Effectivement, tout se passe comme si personne ne s’occupait de ce grain jeté en terre, comme si le paysan se désintéressait de ce blé qu’il a semé. C’est l’une des paraboles les plus optimistes que nous ayions. Il faut faire jouer notre imagination, et recomposer le film de cette croissance, imperceptible. Nos savants ont beaucoup progressé dans la description et l’analyse des phénomènes extérieurs, mais aucun d’eux ne sait encore ce qu’est la vie. Dès qu’une graine a été jetée en terre, commence, dans le secret, une fantastique alchimie de la matière, une série de merveilles invisibles. Peu importe que l’homme s’en tracasse ou non; la vie ne dépend pas de lui, dans son essentiel. La culture aide la nature, elle ne la remplace jamais.
Le grain, la petite tige verte, la fleur minuscule, l’épi et à la fin, d’autres grains plus nombreux que celui d’où tout est parti. Que veux-tu nous dire, Seigneur, par cette parabole d’espérance? Quelle invitation nous adresses-tu par ces mots ? Personne ne peut se mettre à notre place pour répondre à ces interrogations. Quelle est ma situation à laquelle s’adresse Jésus en ce moment, aujourd’hui ? Quelle est la situation de l’Église actuelle, du monde actuel, à laquelle nous pouvons appliquer cette leçon d’espérance ?
Mais aussitôt que le grain le permet, on y met la faucille, car c’est le temps de la moisson. La situation change. Après la longue période d’inaction du paysan, voici l’heure de la moisson. N’oublions pas le début de cette parabole, il s’agit bien du «Règne de Dieu». Le comportement de cet agriculteur doit nous aider à comprendre le comportement de Dieu. Une fois de plus, l’Évangile n’est pas d’abord une leçon de morale et nous n’avons pas à nous précipiter trop vite sur les applications pratiques à notre vie. L’Évangile est d’abord révélation sur Dieu, et ce n’est que par rapport à cette vérité de foi que nous pouvons adopter une attitude concrète.

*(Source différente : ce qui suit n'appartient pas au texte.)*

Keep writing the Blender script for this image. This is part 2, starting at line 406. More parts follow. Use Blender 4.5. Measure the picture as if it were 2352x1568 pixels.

Quelle est donc la révélation sur Dieu de cette parabole et comment se fait-il qu’on ne voie pas davantage le Règne de Dieu? Pourquoi Dieu donne-t-il l’impression de se désintéresser de ce qui se passe dans le champ du monde ? Jésus répond : Dieu ne s’y prend pas autrement que le paysan: Attendez le temps de la moisson ! C’est une illusion de penser qu’il ne se passe rien. Vous ne le voyez pas, mais vous ne voyez pas tout. Nous le savons, ce qui ne se voit pas n’est pas forcément inexistant, bien au contraire. L’essentiel est invisible, disait le renard au «Petit Prince», dans Saint-Exupéry.
Tu ne vois pas tout, c’est pourtant cela la vérité du grain de blé. Tout ce qui est divin dans le monde est de cet ordre-là : force cachée, imperceptible, active que ne détectent que les cœurs simples, ceux qui acceptent de croire en la révélation que Jésus nous fait. Et la conséquence pratique donc ? Dieu agit dans le secret et, caché, laisse murir sa semence. Ne désespère donc jamais, entreprends, sème. L’univers ne va pas vers la mort, mais vers la «joie de la moisson».
Nous sommes si souvent pressés, nous voulons voir des résultats et nous nous imaginons si facilement que c’est notre travail. Donne-nous un cœur humble et disponible, Seigneur, un cœur plein de reconnaissance aussi pour la grâce que tu nous fais en nous demandant de travailler dans ton champ. Que notre vie toute entière, unie à la tienne, contribue à ton règne dans le monde d’aujourd’hui.